Absolutamente chocado (“Ridículo, meu pai está ridículo”, diz logo no início do filme), decidiu filmar a trajetória do pai rumo ao campeonato mundial, tentando entender o que levou Bill Friedman a se tornar um halterofilista e, ao mesmo tempo, aproximar-se do homem que ele rejeitou durante quase toda a vida. O resultado é o hilariante documentário The Bodybuilder and I, um retrato bastante íntimo de uma família canadense que, após um atormentado divórcio, teve de reconstruir as vidas em cima de muito remorso e feridas. Além, claro, de um passeio pelo universo do bodybuilding após os 50 anos.

Bryan, o filho, é um poço até aqui de mágoas. Entrevista o irmão e a mãe para saber como eles refizeram suas vidas. Acusa a mãe de ter-lhe negado o pai e chora em frente às câmeras. Mas a parte mais traumática é mesmo quando pergunta ao pai porque sumiu, foi tão ausente e praticamente ter esquecido do filho mais novo. “Como pode gastar tanto tempo e dinheiro com ginástica e não ter tempo para a família?”, argüi, sempre de maneira nada distanciada, como se exige de um documentarista. Ouve uma resposta apavorante.

Enquanto isso filma a rotina extenuante do pai, a carga imensa de exercícios, a dieta assustadora. Entrevista sua nova esposa, muitos anos mais nova, e todos os principais adversários do pai no torneio mundial, entre eles um americano milionário, que tem toda a tecnologia, dinheiro e iniciativa a sua disposição para vencer, pela segunda vez, o título, atualmente dele. Tudo filmado com o tradicional humor canadense, que se aproxima muito do sarcasmo inglês, mas com indelével acento americano, principalmente na cena em que o diretor tira a roupa e compara o próprio corpo com o campeão.

O filho nunca acredita que aquilo seja verdadeiro, pois, como a maioria da platéia, só consegue ver os halterofilistas por meio do preconceito, pespegando-lhes toda sorte de adjetivos negativos, como hedonistas mesquinhos, obcecados pelo corpo, superficias, vazios etc. A psicanalista entrevistada (que vem a ser a nova mulher do pai) afirma isso, ser a montanha de músculos uma armadura que protege o bodybuilder de alguma coisa dentro de si mesmo.

Dos ensaios das coreografias bizarras e as provas das roupas cafonérrimas, passando pelo bronzeamento artificial, o diretor filma tudo com uma maldade ferina, tentando fazer do pai, que tanto odeia, o auge do ridículo.

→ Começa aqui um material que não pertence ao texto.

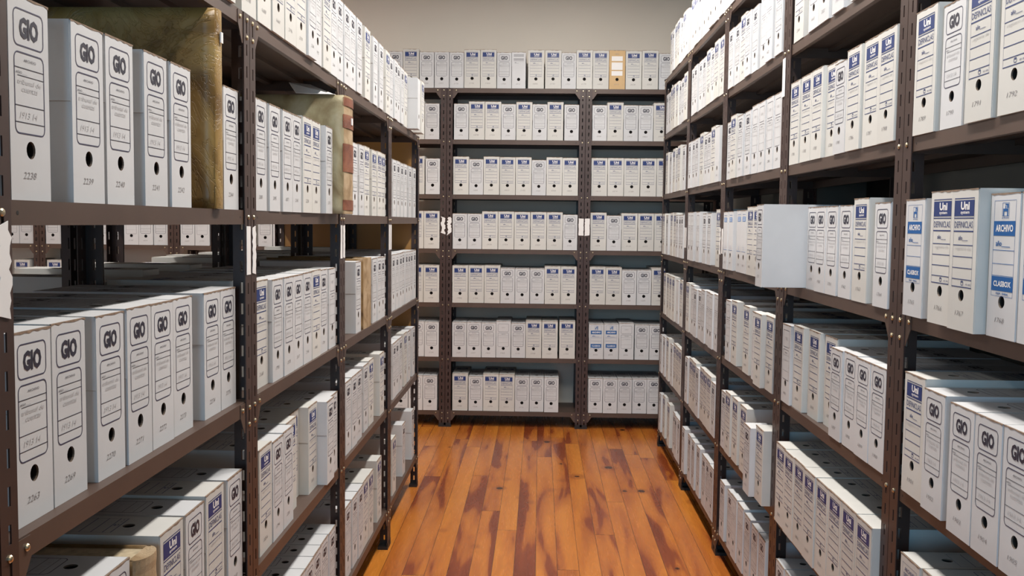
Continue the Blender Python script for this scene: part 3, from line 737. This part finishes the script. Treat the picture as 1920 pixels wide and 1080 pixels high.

Só que o efeito, aos poucos, é contrário, e a platéia acaba se identificando com aquele senhor que tem um objetivo na vida, luta para consegui-lo, desconhece a palavra aposentadoria e, mesmo não sendo tão verbalmente articulado como o filho, é dele as melhores frases do filme, como quando se defende das acusações de que foi um pai ausente.

Não chega a ser um documentário profissional no sentido estrito do termo, pois seu painel sobre o universo do bodybuilding na terceira idade é muito restrito para se chegar a alguma conclusão, em especial à pergunta principal que o diretor se faz: o que leva alguém, em qualquer idade, a ser fisiculturista (a pergunta, em si, é aparentemente irrespondível). E sua incursão familiar é de tal modo pessoal e angustiada (com direito ao choro citado) que não há distanciamento crítico que justifique o título de documentário.

Mas pela maneira sem dúvida corajosa de se expor, os seus problemas e de sua família, bem como todos os preconceitos que tem sobre os bodybuilders, notadamente os mais velhos, faz do documentário uma peça no mínimo curiosa, sem dúvida inteligente e engraçada, muitas vezes apelativa e sentimentalóide (reiteradas vezes, aliás), que com certeza leva à reflexão e desconstrói os mitos e preconceitos no que se refere aos fisiculturistas. 

Não é pouco: destruir preconceitos é algo difícil. Por isso vale a pena ver The Bodybuilder and I, no mínimo um programa inusitado e divertido.